「汽車はふたたび故郷へ」

一条真也です。

東京に来ています。
昨日の昼食も夕食も、それぞれ凄い方から御馳走になりました。
その方々の名前を明かせば、みなさんが驚かれるような大物です。
ヒントは、ランチが日本橋で鰻、ディナーが新宿で中華料理でした。
今日も午前中に、日本人なら誰でも知っている有名企業の社長さんにお会いしました。その人も名を明かせばブログのアクセス数は大いにアップするでしょう。
しかし、それはあえて明かしません。わたしも、すべての行動を公表するわけにはいきません。ましてや、お会いした相手の方の個人情報となると尚更です。


さて、昨夕のわずかな時間を使って神保町の「岩波ホール」で映画を観ました。
ここでしか観賞できない作品で、「汽車はふたたび故郷へ」というタイトルです。
オタール・イオセリアーニ監督の自伝的要素を含む人生賛歌です。イオセリアーニ監督といえば、「ここに幸あり」や「月曜日に乾杯!」などの名作で知られます。
旧ソ連時代のグルジアから、自由を求めてフランスに移り住んだ巨匠です。
しかし、フランスでも映画界の商業主義と闘わざるを得ませんでした。
この映画では、そんな監督の若き苦難の日々をユーモラスに描いています。
主役を演じるのは、監督の孫であるダト・タリエラシュヴィリです。
亡命してまでも、自分らしい映画を作ることを諦めなかった主人公の人生に共感する一方で、「少しは他人と協調することも必要だろう」と思ってしまう部分もありました。

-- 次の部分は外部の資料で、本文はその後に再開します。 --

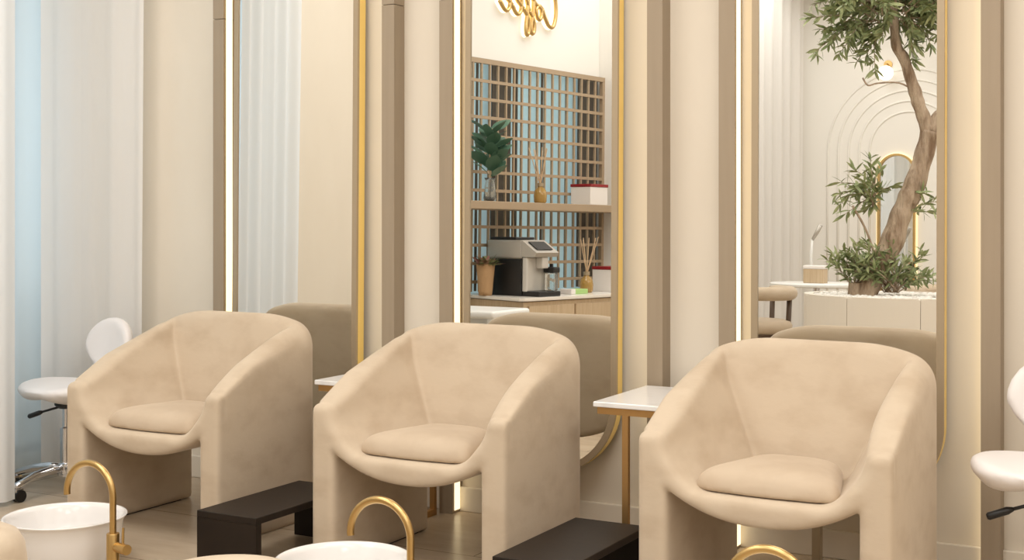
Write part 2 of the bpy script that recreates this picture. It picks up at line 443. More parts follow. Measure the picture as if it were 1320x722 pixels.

この映画は、いわゆる「映画の舞台裏を描いた映画」です。というと、かのフェリー二の「8 1/2」、あるいはトリュフォーの「アメリカの夜」といった作品が思い浮かびます。
いずれも映画への愛情に溢れた名作ですが、そういった内容を期待していたわたしには、「汽車はふたたび故郷へ」はちょっと物足りないというか、暗い印象が残りました。
もちろん旧ソ連という社会主義国で映画を作ることの難しさ、苦悩はわかりますが、それにしてももう少し映画への愛情を示せないものかと思いました。映画評論家の高崎俊夫氏も「映画.com」で、「自らの実人生を映画作りを通して再現するという<入れ子風>の構造を採用し、数多の戯画化された自伝的エピソードをちりばめながらも、ここには『8 1/2』の深刻さも、『アメリカの夜』の歓喜もない」と書いています。



ラストシーンでは、河畔でのピクニックで謎の人魚とともに主人公が水中深く消えていきます。あれは、何を意味していたのかはわかりませんが、強く印象に残りました。
あと、この映画を観る直前には「Yahoo!映画」での総合評価が4.0だったのに、観終わった後でもう一度チェックすると3.5になっていました。
なんと、わたしが観賞していた2時間の間に平均0.5も下がるとは驚きました。
わたしは、この映画を観た後、汽車ではなくてスターフライヤーで故郷へ帰りました。